Esbjorn Svensson Trio retrospective - the best of e.s.t Review

Released 2009.  

BBC Review

Their absence has left an unfilled gap that heightens the nostalgia here.

Kevin Le Gendre 2009

It’s only 18 months since Swedish pianist Esbjorn Svensson died in a diving accident, but it seems as if the tragedy stretches further in time. How so? Because E.S.T, the trio that also comprised double bassist Dan Berglund and drummer Magnus Ostrom, had made such an impact on the European jazz scene that its absence has left an unfilled gap that heightens the nostalgia for what they achieved over 17 years. It’s a little known fact being that the group was born in 1991, even though its breakthrough, From Gagarin’s Point of View, came in 1998.

The title track of said album kicks off this compilation and forcefully makes it clear why E.S.T reached beyond a jazz audience. They had songs. Hooks. Themes fit for radio purpose. They were often ethereal and gentle, their contours modelled on the classical music that Svensson had so thoroughly absorbed alongside his education as an improvising musician, and at times these melodies hovered on the edge of easy listening, their trajectory understated enough to work as incidental music. Yet E.S.T’s output was equally defined by the kind of musicianship that saw both Berglund and Ostrom pass impressively pithy comment on a chord sequence or rhythmic cycle to effectively lift the band’s aesthetic beyond the trite even if their form was accessible, something that jazz moral custodians often treat as a vice when, if well wrought, it can be a virtue.

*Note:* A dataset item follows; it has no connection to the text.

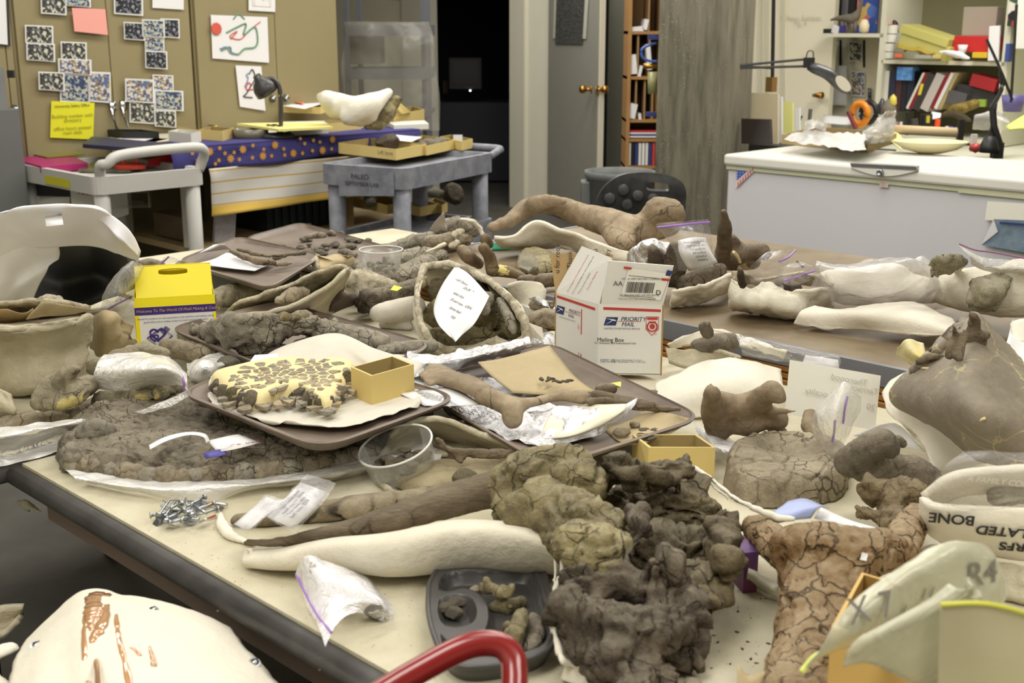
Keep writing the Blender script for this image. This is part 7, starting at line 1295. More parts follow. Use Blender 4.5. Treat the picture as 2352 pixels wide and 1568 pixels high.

Owing an obvious debt to Keith Jarrett’s early 70s folk but not folk, rock but beyond rock sensibilities, E.S.T was well versed in pop culture and contemporary technology, be it the snakish, electronic shimmer around the piano or the quivering, curvaceous flange on the bass, and they used such strategies well. Their sleek ambient and funk-rock forays are pleasing rather than truly overwhelming though, and it is hard to escape the feeling they could have achieved more had they emboldened the sonic starkness, if not wildness, at which they often picked. A hip hop producer could have been the key. Posthumous remixes might still open stylistic doors.